Bukan hukum buatan manusia seperti dalam sistem demokrasi. Sebagaimana firman Allah Swt, “Apakah hukum jahiliah yang mereka kehendaki. (Hukum) siapakah yang lebih baik daripada (hukum) Allah bagi orang-orang yang yakin?” (QS al-Maidah[5]:50)
Dalam hukum Islam terdapat cita-cita tertinggi manusia, yaitu keadilan. Keadilan merupakan sifat yang melekat pada Islam itu sendiri dan tak terpisahkan. Menurut Imam Ibnu Taimiyah, keadilan adalah apa saja yang ditunjukkan oleh al-Kitab dan as-Sunah, baik dalam hukum-hukum hudud (istilah dalam hukum Islam) maupun hukum-hukum lainnya (Ibnu Taimiyah, As-Siyasah as-Syar’iyah, h.15)
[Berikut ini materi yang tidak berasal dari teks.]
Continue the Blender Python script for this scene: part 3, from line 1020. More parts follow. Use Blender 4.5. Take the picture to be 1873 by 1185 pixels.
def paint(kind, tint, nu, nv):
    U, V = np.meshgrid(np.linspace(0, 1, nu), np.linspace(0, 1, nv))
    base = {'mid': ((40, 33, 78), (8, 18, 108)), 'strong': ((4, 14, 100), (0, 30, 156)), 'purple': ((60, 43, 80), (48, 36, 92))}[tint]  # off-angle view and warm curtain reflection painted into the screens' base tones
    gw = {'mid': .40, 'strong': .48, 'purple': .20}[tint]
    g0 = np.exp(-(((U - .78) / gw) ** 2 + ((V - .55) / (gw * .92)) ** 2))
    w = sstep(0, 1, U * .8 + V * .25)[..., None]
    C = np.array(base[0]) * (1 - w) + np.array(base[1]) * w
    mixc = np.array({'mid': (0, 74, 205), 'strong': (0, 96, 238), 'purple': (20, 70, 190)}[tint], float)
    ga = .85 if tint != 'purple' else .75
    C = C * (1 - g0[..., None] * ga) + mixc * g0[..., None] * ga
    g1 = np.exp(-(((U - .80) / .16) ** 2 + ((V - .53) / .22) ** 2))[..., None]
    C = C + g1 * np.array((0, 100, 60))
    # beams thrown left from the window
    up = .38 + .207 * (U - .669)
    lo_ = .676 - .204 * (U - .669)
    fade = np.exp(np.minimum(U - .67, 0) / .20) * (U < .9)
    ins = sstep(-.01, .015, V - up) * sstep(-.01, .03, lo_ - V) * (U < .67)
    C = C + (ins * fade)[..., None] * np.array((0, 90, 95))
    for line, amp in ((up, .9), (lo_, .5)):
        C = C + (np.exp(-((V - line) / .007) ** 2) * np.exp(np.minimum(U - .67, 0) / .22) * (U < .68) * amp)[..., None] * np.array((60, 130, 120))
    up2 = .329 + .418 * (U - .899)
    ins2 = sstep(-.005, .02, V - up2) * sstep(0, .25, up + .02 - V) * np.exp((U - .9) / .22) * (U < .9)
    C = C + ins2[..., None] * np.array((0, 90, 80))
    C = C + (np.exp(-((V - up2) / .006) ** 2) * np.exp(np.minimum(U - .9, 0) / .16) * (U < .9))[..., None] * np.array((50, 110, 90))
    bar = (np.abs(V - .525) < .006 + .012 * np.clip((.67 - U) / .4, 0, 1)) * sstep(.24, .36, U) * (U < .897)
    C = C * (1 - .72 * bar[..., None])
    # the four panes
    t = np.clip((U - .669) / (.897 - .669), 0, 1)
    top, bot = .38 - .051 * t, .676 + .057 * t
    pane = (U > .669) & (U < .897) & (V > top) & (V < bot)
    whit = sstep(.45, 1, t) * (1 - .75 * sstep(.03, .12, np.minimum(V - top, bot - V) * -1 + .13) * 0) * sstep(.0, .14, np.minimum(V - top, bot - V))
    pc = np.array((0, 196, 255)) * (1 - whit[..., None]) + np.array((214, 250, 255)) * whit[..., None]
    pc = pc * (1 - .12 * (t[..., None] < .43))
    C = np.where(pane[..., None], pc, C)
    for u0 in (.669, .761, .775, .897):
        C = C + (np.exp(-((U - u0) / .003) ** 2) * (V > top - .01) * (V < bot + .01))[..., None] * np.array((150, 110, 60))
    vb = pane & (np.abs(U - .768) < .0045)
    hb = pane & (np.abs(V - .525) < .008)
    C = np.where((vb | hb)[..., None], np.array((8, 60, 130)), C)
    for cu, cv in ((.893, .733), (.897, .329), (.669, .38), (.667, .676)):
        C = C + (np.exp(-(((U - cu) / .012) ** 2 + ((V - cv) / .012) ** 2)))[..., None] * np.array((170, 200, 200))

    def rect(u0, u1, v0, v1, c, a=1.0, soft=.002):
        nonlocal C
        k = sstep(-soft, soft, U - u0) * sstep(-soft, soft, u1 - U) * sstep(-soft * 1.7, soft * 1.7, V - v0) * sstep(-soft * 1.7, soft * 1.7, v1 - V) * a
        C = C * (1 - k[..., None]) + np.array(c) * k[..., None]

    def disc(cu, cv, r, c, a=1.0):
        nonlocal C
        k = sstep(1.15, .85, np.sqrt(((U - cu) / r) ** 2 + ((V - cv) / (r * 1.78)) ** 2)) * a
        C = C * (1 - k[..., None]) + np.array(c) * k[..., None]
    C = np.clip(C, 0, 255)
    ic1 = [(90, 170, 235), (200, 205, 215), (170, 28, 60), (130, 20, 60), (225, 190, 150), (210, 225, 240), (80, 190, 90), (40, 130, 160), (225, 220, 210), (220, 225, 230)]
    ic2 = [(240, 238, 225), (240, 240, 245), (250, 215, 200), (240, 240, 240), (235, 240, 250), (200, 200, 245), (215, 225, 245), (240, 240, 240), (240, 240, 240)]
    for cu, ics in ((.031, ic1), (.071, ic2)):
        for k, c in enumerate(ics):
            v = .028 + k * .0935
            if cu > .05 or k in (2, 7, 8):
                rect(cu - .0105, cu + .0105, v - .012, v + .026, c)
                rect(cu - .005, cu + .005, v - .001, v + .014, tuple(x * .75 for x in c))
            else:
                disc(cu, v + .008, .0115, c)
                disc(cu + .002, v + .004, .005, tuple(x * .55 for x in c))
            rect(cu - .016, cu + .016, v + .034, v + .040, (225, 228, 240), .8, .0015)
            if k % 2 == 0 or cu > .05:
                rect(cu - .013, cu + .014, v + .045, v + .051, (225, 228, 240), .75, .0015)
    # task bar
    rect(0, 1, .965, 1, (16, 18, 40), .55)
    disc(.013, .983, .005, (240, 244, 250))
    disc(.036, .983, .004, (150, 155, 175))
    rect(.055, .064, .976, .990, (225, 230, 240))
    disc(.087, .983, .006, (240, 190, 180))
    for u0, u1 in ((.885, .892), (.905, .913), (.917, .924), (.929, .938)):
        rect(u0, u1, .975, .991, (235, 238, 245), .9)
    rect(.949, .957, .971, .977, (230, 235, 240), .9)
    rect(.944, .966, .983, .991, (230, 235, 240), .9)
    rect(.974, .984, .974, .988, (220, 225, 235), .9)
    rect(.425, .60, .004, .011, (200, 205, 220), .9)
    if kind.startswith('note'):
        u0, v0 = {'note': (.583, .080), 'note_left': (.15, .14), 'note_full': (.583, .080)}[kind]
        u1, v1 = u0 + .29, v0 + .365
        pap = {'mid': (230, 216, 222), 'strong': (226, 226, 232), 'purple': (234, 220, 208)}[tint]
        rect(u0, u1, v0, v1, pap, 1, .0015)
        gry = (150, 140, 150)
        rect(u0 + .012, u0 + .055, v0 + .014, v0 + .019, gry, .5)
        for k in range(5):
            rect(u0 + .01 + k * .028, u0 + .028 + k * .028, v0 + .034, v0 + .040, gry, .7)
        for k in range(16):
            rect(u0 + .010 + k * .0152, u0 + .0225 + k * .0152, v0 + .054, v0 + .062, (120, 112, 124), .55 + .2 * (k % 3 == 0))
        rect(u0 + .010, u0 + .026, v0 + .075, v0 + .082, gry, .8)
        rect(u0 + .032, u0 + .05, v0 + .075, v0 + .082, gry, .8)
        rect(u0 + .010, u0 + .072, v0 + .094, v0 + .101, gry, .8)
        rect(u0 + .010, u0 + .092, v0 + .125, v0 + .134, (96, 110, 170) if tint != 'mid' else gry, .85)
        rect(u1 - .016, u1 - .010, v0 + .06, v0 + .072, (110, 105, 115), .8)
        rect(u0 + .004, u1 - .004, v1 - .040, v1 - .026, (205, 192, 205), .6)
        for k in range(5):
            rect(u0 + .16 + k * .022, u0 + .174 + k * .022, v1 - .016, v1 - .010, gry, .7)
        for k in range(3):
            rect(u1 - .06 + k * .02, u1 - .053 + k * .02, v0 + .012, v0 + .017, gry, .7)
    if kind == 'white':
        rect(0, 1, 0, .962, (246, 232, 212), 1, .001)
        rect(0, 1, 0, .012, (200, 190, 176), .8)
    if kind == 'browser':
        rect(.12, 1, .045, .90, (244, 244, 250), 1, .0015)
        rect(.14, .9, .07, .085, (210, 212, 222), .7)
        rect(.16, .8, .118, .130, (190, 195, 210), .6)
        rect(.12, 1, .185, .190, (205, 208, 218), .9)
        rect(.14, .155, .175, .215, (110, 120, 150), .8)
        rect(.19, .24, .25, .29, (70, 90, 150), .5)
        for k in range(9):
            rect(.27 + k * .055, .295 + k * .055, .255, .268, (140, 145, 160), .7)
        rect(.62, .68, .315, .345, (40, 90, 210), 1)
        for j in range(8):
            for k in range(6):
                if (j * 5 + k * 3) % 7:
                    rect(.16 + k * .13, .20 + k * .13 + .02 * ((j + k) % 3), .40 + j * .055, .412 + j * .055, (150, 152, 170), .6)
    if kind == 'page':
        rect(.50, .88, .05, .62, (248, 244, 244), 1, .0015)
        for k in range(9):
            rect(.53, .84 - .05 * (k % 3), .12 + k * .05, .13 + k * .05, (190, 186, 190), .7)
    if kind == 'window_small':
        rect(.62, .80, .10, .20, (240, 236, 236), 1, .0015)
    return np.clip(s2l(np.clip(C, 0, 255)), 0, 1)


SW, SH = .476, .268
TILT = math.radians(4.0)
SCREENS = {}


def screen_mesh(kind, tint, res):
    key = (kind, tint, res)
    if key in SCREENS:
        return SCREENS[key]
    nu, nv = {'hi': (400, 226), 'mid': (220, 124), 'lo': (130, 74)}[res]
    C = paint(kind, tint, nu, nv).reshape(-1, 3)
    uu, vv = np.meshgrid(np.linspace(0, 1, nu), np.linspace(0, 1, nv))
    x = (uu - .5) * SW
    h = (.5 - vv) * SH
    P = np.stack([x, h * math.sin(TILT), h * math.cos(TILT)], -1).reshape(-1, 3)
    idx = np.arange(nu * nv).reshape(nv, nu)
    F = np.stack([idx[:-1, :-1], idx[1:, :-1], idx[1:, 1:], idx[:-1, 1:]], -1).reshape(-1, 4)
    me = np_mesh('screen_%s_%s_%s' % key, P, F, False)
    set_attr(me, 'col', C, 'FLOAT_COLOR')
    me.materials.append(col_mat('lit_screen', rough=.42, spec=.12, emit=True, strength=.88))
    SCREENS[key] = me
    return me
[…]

Sebagai contoh, keadilan yang terjadi pada masa Sayyidina ‘Ali menjadi Khalifah, ada seorang Yahudi yang “memiliki” baju besi sang Khalifah. Karena merasa baju besi itu adalah bajunya, maka Khalifah pun mengajukan kasus tersebut ke pengadilan. Meski kasus itu melibatkan Khalifah, tetapi hakim yang bertugas memutuskan kasus itu tidak berpihak pada Khalifah.
Justru, sang hakim memenangkan orang Yahudi “pemilik” baju besi sang Khalifah. Karena Sayyidina’Ali tidak dapat menghadirkan bukti dalam persidangan. Ini menunjukkan bagaimana sistem peradilan Islam memutuskan sengketa, meski melibatkan orang kuat.
Maka, ketika keadilan Islam diwujudkan dalam masyarakat, implikasinya terwujud cara pandang dan cara perlakuan yang sama terhadap individu-individu masyarakat. Tak mengenal status sosial, didapatkan posisi yang sama dihadapan hukum.